* START *
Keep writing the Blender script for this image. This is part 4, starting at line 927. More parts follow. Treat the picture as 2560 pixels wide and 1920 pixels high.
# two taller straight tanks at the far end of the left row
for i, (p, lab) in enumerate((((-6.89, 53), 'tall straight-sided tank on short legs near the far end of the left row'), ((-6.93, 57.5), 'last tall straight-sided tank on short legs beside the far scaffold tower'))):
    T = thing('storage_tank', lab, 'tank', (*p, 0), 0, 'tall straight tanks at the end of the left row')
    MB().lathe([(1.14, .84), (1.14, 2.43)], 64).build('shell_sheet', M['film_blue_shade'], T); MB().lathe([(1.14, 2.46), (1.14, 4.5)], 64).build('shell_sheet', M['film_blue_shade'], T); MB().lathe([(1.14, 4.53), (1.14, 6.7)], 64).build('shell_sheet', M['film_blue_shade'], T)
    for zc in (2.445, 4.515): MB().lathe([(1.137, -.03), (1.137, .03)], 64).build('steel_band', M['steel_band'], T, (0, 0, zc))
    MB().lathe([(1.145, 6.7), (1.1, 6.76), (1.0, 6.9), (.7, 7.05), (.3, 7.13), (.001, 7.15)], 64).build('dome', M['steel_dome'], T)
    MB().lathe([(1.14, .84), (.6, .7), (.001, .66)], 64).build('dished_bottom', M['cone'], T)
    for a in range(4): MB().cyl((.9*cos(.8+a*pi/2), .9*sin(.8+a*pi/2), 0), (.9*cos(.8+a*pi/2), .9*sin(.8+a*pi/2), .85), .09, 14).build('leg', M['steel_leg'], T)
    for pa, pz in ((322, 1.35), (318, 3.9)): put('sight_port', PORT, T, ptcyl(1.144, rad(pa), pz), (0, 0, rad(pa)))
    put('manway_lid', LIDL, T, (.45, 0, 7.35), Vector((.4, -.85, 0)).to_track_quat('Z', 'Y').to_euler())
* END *
#### Problem description
Can you reproduce all the material exactly?

#### Answer to the exercise
Keep writing the Blender script for this image. This is part 4, starting at line 927. More parts follow. Treat the picture as 2560 pixels wide and 1920 pixels high.
# two taller straight tanks at the far end of the left row
for i, (p, lab) in enumerate((((-6.89, 53), 'tall straight-sided tank on short legs near the far end of the left row'), ((-6.93, 57.5), 'last tall straight-sided tank on short legs beside the far scaffold tower'))):
    T = thing('storage_tank', lab, 'tank', (*p, 0), 0, 'tall straight tanks at the end of the left row')
    MB().lathe([(1.14, .84), (1.14, 2.43)], 64).build('shell_sheet', M['film_blue_shade'], T); MB().lathe([(1.14, 2.46), (1.14, 4.5)], 64).build('shell_sheet', M['film_blue_shade'], T); MB().lathe([(1.14, 4.53), (1.14, 6.7)], 64).build('shell_sheet', M['film_blue_shade'], T)
    for zc in (2.445, 4.515): MB().lathe([(1.137, -.03), (1.137, .03)], 64).build('steel_band', M['steel_band'], T, (0, 0, zc))
    MB().lathe([(1.145, 6.7), (1.1, 6.76), (1.0, 6.9), (.7, 7.05), (.3, 7.13), (.001, 7.15)], 64).build('dome', M['steel_dome'], T)
    MB().lathe([(1.14, .84), (.6, .7), (.001, .66)], 64).build('dished_bottom', M['cone'], T)
    for a in range(4): MB().cyl((.9*cos(.8+a*pi/2), .9*sin(.8+a*pi/2), 0), (.9*cos(.8+a*pi/2), .9*sin(.8+a*pi/2), .85), .09, 14).build('leg', M['steel_leg'], T)
    for pa, pz in ((322, 1.35), (318, 3.9)): put('sight_port', PORT, T, ptcyl(1.144, rad(pa), pz), (0, 0, rad(pa)))
    put('manway_lid', LIDL, T, (.45, 0, 7.35), Vector((.4, -.85, 0)).to_track_quat('Z', 'Y').to_euler())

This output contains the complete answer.